Mass. officials order decrease of home heating gas prices. Here’s by how much

The rate changes went into effect on Feb. 1.

Home heating costs are set to drop slightly this month for those that heat their homes with gas. Matthew J. Lee/Boston Globe

Brutally cold temperatures will strike New England this weekend, forcing residents to crank up their heat. Luckily, most of those that heat their homes with gas will be paying less this month. 

The Massachusetts Department of Public Utilities announced Thursday that it had approved reductions in gas supply rates for customers across the state. All in all, monthly bills will decrease by about 4-5% for an average residential heating customer. 

The changes went into effect Wednesday. They are the result of “changes in the market-based price of natural gas over the course of the winter period,” officials said. The lower rates will be reflected in the utility bills residents receive in March. 


“Our administration is focused on reducing costs for Massachusetts residents and businesses,” Gov Maura Healey said in a statement. “We are exploring every possible tool to ease burdens, from reductions in energy costs, fuel assistance, nutritional support, and more. With these reduced energy prices, small businesses can grow, and more families will be able to put food on the table and roofs over their heads.” 

The changes will affect customers of The Berkshire Gas Company, Liberty Utilities, Fitchburg Gas and Electric Light Company (Unitil), Boston Gas Company (National Grid), and NSTAR Gas Company (Eversource Energy). 

Gas distribution companies like these are required by law to purchase gas at market price on their customers’ behalf. Gas supply rates are the costs of the actual gas burned in residents’ homes, and utility companies pass the costs directly to customers. The DPU requires these companies to adjust their gas supply rates if prices on the open market fluctuate significantly. 

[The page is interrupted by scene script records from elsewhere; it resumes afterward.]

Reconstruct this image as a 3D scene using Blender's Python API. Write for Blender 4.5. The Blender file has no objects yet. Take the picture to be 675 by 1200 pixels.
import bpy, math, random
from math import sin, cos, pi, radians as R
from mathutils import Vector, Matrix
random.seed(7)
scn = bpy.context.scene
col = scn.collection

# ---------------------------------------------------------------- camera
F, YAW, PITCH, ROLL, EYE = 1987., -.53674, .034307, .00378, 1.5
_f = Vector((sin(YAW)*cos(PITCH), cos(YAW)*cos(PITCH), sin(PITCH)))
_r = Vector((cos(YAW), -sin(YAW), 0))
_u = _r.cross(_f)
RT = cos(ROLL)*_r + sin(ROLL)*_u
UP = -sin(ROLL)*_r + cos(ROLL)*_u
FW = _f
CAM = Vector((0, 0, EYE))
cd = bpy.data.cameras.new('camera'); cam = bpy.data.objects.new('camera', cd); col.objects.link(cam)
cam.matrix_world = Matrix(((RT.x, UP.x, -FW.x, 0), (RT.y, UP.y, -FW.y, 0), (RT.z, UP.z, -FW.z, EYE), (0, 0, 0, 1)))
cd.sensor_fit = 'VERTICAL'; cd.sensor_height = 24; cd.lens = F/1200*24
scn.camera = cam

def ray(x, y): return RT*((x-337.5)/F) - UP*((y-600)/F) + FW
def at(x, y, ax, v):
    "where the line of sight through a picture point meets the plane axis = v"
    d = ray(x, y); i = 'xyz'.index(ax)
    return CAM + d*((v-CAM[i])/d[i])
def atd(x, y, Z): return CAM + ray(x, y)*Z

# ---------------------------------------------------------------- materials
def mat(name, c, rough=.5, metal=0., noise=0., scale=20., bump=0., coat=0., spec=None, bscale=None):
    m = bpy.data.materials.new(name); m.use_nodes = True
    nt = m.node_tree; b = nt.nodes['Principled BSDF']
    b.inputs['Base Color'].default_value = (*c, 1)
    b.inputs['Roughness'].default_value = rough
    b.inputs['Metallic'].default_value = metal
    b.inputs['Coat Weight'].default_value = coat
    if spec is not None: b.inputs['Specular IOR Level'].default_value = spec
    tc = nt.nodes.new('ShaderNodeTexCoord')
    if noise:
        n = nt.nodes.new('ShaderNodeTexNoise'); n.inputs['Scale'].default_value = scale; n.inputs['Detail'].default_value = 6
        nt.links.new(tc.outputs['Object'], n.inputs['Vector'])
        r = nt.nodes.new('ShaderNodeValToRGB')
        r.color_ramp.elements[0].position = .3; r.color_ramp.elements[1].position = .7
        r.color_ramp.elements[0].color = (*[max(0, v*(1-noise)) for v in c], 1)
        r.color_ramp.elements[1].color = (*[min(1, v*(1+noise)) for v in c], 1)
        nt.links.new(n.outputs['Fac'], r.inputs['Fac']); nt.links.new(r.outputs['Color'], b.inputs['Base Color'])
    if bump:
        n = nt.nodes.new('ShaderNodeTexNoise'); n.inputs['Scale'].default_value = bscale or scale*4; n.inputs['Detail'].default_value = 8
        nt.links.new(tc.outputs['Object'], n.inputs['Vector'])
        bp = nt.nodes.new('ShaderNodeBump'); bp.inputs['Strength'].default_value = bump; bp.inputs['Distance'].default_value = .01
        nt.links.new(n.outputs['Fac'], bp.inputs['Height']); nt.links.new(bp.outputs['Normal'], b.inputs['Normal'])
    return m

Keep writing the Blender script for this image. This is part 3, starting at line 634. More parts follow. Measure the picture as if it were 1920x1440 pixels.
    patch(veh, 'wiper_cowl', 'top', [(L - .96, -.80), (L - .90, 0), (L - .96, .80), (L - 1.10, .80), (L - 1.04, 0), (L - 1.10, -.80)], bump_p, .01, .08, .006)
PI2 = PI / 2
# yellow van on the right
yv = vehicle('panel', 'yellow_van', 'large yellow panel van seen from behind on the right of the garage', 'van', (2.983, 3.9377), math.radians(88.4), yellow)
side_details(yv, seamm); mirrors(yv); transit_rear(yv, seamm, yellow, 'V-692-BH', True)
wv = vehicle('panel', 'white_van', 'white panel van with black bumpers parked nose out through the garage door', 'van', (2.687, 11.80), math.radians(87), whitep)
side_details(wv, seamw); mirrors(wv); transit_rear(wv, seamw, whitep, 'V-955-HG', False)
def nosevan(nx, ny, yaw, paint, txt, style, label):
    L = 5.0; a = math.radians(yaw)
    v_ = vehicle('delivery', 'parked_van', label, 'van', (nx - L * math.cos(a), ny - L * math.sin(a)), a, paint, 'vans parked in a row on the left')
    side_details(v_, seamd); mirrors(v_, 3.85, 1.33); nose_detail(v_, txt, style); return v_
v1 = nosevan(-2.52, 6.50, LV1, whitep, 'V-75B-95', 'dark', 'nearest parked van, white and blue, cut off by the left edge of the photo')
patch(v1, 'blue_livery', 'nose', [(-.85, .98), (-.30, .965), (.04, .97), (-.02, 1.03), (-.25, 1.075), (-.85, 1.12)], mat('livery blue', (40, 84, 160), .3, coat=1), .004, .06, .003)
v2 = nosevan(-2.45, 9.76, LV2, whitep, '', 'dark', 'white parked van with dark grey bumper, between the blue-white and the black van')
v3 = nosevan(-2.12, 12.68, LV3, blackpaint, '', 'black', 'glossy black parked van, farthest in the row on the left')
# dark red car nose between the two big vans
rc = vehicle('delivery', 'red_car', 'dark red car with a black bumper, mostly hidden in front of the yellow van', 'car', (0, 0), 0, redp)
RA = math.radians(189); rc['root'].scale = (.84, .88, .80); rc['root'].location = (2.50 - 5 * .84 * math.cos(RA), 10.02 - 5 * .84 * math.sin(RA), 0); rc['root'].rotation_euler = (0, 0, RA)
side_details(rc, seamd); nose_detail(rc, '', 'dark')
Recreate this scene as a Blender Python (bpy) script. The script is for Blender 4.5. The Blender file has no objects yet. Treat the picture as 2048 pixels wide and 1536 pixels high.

In most cases, the supply rate changes twice a year. But if there’s a big market fluctuation that causes the utilities to over-collect or under-collect money from customers, the DPU can order an adjustment to the supply rate. That is what just happened in Massachusetts.


The supply rates change at least every Nov. 1 and May 1, but declining natural gas prices in the competitive market are causing companies to decrease their supply rates for gas consumed between Feb. 1 and April 30. 

“This reduction in energy costs comes not a moment too soon for Massachusetts residents struggling to get by,” Energy and Environmental Affairs Secretary Rebecca Tepper said in a statement. “But this adjustment is also an important reminder that we need to urgently and equitably transition away from volatile fossil fuels, which continue to threaten the financial security of our communities. The Healey-Driscoll Administration is moving swiftly to build a clean energy future to save costs and support our businesses.”